--- begin INPUT RECORDS ---
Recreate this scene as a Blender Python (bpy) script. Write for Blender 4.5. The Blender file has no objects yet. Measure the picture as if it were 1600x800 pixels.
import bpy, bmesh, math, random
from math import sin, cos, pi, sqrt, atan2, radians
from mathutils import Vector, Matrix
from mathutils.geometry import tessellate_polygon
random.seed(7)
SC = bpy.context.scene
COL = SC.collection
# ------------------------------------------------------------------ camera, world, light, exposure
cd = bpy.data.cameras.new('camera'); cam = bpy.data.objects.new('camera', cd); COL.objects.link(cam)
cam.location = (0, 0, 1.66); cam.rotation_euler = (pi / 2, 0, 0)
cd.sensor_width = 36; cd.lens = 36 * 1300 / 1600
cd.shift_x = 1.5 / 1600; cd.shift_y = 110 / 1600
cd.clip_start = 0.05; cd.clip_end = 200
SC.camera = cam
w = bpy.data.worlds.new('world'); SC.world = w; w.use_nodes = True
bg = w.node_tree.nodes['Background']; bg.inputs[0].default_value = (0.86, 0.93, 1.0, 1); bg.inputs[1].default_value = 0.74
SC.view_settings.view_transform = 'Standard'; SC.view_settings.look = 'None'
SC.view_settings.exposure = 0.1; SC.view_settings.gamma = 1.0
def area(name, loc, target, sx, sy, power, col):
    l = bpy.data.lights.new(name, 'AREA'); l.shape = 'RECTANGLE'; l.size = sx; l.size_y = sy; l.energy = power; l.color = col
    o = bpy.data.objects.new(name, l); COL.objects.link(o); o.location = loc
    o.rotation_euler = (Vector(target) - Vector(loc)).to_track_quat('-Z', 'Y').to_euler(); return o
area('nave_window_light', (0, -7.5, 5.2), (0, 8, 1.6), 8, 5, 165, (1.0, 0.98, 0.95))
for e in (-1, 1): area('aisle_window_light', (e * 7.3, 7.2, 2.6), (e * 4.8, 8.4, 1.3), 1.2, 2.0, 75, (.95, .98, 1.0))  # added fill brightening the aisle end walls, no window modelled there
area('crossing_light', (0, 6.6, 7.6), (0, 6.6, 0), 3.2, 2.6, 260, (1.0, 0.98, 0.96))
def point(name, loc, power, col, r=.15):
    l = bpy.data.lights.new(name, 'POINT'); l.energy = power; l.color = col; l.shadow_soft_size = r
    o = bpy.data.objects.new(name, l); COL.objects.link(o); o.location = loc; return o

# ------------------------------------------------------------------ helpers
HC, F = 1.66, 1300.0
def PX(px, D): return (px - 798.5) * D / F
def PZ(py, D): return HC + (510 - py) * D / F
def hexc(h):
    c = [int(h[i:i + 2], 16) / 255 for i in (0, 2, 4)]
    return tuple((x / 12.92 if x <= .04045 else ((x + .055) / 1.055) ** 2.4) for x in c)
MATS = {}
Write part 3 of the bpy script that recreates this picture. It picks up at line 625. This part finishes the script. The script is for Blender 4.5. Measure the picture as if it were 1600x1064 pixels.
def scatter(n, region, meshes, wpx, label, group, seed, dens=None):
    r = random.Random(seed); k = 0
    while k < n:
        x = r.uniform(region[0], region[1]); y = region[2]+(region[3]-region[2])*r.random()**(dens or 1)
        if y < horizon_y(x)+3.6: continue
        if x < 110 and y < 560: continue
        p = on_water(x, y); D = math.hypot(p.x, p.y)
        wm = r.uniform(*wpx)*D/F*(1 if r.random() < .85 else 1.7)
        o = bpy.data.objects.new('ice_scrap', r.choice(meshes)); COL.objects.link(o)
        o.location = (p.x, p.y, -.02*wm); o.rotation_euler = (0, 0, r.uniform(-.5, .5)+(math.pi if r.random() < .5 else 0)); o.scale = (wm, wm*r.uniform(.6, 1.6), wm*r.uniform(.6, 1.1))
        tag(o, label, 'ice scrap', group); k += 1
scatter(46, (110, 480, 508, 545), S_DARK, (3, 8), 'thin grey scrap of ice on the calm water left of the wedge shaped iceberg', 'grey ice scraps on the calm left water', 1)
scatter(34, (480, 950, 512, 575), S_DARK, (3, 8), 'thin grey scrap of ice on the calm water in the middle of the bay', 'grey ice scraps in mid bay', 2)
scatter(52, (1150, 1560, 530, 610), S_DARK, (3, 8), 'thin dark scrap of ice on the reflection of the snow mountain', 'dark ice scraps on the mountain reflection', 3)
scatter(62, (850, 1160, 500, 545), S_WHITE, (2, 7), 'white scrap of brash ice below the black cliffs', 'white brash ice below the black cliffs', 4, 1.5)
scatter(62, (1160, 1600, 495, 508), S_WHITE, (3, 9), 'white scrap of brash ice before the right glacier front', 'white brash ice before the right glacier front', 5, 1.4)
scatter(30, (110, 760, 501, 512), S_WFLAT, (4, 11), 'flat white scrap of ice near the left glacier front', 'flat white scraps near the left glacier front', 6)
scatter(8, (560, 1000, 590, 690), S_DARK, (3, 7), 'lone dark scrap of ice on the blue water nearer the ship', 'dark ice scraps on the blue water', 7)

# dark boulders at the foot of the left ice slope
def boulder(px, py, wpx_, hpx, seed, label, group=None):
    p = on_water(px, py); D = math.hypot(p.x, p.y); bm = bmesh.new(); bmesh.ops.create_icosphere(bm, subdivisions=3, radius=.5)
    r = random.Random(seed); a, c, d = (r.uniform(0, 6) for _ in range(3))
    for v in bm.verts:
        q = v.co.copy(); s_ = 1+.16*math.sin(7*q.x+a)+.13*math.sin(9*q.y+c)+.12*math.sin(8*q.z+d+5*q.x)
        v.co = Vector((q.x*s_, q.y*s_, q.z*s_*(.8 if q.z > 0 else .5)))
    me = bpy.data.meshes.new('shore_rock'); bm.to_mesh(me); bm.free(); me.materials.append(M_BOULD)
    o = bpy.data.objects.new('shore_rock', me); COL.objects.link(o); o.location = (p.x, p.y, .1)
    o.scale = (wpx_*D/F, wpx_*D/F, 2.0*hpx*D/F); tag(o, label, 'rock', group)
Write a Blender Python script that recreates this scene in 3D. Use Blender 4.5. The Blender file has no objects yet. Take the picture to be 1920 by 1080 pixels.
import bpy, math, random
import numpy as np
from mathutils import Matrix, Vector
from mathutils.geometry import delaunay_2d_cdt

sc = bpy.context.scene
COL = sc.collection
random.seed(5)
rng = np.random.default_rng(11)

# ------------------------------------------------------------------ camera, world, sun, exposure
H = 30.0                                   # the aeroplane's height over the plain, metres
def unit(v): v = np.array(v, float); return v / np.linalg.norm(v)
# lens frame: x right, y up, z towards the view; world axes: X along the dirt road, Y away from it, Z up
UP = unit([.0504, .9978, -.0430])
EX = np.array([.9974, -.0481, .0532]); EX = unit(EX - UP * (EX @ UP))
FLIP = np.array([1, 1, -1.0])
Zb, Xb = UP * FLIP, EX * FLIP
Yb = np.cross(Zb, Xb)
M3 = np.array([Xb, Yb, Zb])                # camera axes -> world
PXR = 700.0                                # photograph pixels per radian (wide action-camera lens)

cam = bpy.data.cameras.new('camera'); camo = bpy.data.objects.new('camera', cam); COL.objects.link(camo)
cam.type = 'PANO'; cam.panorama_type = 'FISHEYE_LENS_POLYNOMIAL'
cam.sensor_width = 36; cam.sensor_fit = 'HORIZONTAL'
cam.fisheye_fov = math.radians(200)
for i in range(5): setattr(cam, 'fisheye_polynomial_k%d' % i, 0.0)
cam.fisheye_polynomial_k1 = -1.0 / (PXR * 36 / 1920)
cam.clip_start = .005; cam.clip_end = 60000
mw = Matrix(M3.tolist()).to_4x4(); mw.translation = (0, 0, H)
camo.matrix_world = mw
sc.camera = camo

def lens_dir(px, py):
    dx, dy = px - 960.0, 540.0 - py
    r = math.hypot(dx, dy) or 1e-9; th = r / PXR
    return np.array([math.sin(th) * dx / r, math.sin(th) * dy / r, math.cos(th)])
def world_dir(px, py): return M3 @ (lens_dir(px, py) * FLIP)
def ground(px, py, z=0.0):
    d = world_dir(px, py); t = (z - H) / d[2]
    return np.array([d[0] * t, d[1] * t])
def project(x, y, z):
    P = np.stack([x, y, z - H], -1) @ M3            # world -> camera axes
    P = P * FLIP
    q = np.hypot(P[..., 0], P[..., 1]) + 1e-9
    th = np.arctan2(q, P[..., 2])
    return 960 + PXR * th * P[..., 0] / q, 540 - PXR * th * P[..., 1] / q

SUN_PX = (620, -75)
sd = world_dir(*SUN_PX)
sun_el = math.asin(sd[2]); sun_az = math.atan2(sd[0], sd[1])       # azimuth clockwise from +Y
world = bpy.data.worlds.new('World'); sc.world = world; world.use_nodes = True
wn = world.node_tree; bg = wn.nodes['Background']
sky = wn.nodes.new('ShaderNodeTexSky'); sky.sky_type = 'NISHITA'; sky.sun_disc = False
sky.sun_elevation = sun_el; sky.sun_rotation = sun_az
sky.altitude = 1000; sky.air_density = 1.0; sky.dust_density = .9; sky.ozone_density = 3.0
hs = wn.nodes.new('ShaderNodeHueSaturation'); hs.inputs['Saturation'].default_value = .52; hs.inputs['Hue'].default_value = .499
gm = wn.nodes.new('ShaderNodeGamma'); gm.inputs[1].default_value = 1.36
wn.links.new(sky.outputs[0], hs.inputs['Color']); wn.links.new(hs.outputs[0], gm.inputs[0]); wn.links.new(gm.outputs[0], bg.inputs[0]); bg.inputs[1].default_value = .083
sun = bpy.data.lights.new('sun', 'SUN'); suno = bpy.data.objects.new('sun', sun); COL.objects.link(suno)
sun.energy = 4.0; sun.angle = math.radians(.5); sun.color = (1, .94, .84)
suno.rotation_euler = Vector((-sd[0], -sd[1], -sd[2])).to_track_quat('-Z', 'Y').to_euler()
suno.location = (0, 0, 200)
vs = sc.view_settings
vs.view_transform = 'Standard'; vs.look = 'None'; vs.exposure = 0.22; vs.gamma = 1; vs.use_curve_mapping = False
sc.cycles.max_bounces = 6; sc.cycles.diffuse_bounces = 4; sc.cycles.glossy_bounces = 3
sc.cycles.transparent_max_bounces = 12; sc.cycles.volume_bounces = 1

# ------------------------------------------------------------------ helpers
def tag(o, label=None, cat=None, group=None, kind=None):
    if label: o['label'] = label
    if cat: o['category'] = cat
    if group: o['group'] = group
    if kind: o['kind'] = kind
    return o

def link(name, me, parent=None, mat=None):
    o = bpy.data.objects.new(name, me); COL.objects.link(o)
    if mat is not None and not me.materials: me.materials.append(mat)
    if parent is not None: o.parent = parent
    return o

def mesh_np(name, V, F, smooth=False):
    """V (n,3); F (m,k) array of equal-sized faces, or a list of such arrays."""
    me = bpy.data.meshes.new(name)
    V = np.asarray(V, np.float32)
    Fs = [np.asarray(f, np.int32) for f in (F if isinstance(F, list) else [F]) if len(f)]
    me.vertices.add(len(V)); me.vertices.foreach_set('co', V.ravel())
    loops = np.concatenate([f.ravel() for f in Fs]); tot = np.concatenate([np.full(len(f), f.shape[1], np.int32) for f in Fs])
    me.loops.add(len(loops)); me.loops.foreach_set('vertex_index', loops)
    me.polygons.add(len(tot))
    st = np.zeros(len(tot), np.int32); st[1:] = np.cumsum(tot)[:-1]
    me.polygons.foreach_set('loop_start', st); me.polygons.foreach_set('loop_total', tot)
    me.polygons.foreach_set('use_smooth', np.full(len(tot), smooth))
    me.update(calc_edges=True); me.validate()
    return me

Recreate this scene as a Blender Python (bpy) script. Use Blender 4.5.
--- end INPUT RECORDS ---
- [GOAL]: From the data above, copy each line where the string "Python" appears.

- [RESULT FOR THIS EXERCISE]:
Recreate this scene as a Blender Python (bpy) script. Write for Blender 4.5. The Blender file has no objects yet. Measure the picture as if it were 1600x800 pixels.
Write a Blender Python script that recreates this scene in 3D. Use Blender 4.5. The Blender file has no objects yet. Take the picture to be 1920 by 1080 pixels.
Recreate this scene as a Blender Python (bpy) script. Use Blender 4.5.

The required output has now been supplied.